Grooming the next generation

NEWMA education awards recognize education-industry partnerships

Posted on Jan 16, 2017 :: Education and Training
Posted by , Insight on Manufacturing Staff Writer

When the Northeast Wisconsin Manufacturing Alliance launched its Excellence in Manufacturing/K-12

Partnerships Awards five years ago, Ann Franz questioned how many years the organization would be able to sustain them.

If the winners and nominees from 2016 are any indication, the director of NEWMA can breathe easy.

“It’s exciting that the quality of this year’s recipients is as good if not better than it was the first year,” Franz says.

The awards recognize collaborations between manufacturing and education. With one out of four people working in the state’s manufacturing industry, keeping focused on the future is key, says Franz.

Franz points out that schools need manufacturing because it employs many and helps keep the state’s economy vital, and the manufacturing industry needs schools to educate future talent. “It’s critical because they need each other.”

Sheboygan Area School District’s Red Raider Manufacturing program, winner of the Education Innovation award, exemplifies this. It started simply in 2014, with a realization that schools and industry should work together to address the skills gap.

“Businesses were telling us they had skilled worker shortages,” says SASD Superintendent Joe Sheehan, and the district was open to changing its curriculum to meet employer needs.

Mike Trimberger, principal of Sheboygan South High School, says the district didn’t have a clear destination in mind when starting on the project. Trimberger and Sheehan invited representatives from the manufacturing industry to tour the two high schools’ facilities.

“We didn’t know what we were missing until they came,” says Trimberger, explaining that the visitors unanimously declared the facilities outdated.

The manufacturing partners didn’t come just to offer critiques, however.

“They not only talked smart, they helped us,” Sheehan says.

The SASD board of education approved funding of $500,000 for the program, and local investors committed to $2.8 million in funding.

After applying for, and failing to receive, a $3.2 million federal grant in the spring of 2015, the district launched a capital campaign. Undeterred, Trimberger and Sheehan went back to the companies, and they still wanted to help.

The project had an initial budget of $5.7 million, Trimberger says, but the companies leveraged relationships with suppliers and were able to obtain materials at a cheaper rate. In the end, they saved nearly $1 million.

Red Raider Manufacturing, whose name combines Sheboygan South High School’s Redwings and North High School’s Raiders, debuted in March of 2016. The program boasts 43 industry partners, including 13 primary sponsors.

Manufacturing is no longer relegated to a dark corner of the two high schools; it’s front and center. “We have elevated that area,” says Trimberger.

When visitors walk into the school, Trimberger wants them to see the state-of-the-art equipment and students working on robotics projects.

While the program is still young, Sheehan and Trimberger have high hopes for the promise it offers to students and manufacturers alike. “When you talk about win-wins, this it,” Sheehan says.

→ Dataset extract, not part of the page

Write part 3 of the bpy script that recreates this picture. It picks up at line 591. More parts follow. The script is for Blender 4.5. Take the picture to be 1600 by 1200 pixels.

Jessie Lloyd, a Fox Valley Technical College instructor who teaches dual credit welding courses for Wautoma High School, also sees a winning proposition with her program.

The winner of NEWMA’s Higher Education award teaches 18 students, who have a reputation for placing high in SkillsUSA competitions, which put technical skills to the test. “They do so well everywhere they go,” she says.

With a list of 13 employers hiring welders in the greater Wautoma area alone, the need for this program is clear, Lloyd says.

Students completing the program receive an entry-level credential, which can lead to a job in the industry or provide a segue to a four-year engineering program. The credits also transfer into a technical diploma program. “None of the classes they take are wasted,” Lloyd says.

Lloyd believes the program builds soft skills as well as technical. With the dual credit program, if students don’t earn a passing grade, they have to pay for the classes, a consequence they learn to understand well. Her students, she says, learn to become great employees.

Nercon Engineering & Manufacturing Inc., winner of the Manufacturing Innovation award, has partnered with the Oconto School District with a similar goal of molding future strong employees.

The company donated welding equipment and metal for Oconto High School’s manufacturing lab. In addition, it employs two youth apprentices from the school. “It’s a great deal,” says Sondra Lacoy, corporate human resources manager for Nercon. “They really get exposure to various roles in manufacturing.”

The program gives students experience working on equipment they normally wouldn’t be able to use because of age restrictions, Lacoy says, and the company’s employees have become great teachers.

Travis Falkowski, technical education teacher at Oconto High School, confirms Lacoy’s assertion. He says the company has done a great job teaching the two apprentices about issues such as how to bring up a problem at work. “It makes them adults, where they understand what’s important and what’s not.”

For Falkowski, who has witnessed his share of successful education-industry partnerships, it’s a natural fit. “It’s nice to see that companies are smart enough to see if they invest now they can have an employee later.”